1866-1944·Visual Art·Featured case

Chromesthetic synesthesia; abstract art as more-accurate representation of perceptual experience

Wassily Kandinsky (1866-1944) was a Russian painter who developed the first fully abstract visual art in the European tradition, and who did so because his synesthesia made him see no meaningful distinction between music and color. Kandinsky's form of synesthesia was chromesthetic: sound triggered color experience, music triggered visual experience, and the mapping was specific enough that he could describe individual musical instruments in terms of their characteristic colors. In his theoretical treatise On the Spiritual in Art (1912), Kandinsky wrote: "Yellow is the typical earthly colour… The sound of yellow is analogous to the shrill notes of a trumpet." "Blue is the typical heavenly colour… When it sinks almost to black, it echoes a grief that is hardly human." These are not metaphors in the literary sense. They are reports from inside a perceptual system in which the relation between color and sound is not an artistic choice but a fact of experience. Kandinsky has famously described attending a performance of Wagner's Lohengrin and seeing the music as specific colors appearing in front of him — an experience which he later identified as the moment he understood that representational painting was limiting him, because representational painting required him to depict objects when the actual content of his perceptual life was the direct cross-sensory relationship between music, color, and form.

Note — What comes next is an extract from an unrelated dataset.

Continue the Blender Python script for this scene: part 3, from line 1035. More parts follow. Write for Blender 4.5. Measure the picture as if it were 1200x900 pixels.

Abstract art, in Kandinsky's case, was not an escape from representation. It was a more accurate representation of what his cognitive architecture was actually perceiving. The paintings were an attempt to produce on canvas the same synesthetic cross-modal event that a Wagner opera produced in him — a direct visual analog of musical and emotional content, without the interfering layer of depicted objects. His treatise describes at length how specific geometric shapes have specific emotional weights (triangles sharp and ascending, circles whole and contained, squares stable and earthbound), and this almost certainly reflects a shape-emotion form of synesthesia operating alongside the sound-color form. The integration community that received Kandinsky's work — the early twentieth-century avant-garde, the galleries that showed it, the critics who defended it, the theorists who placed it in art-historical context, and eventually the museums that preserved it — did the civilizational work of turning his idiosyncratic cross-sensory perception into a new artistic tradition that subsequent generations could inherit without having to be synesthetes themselves.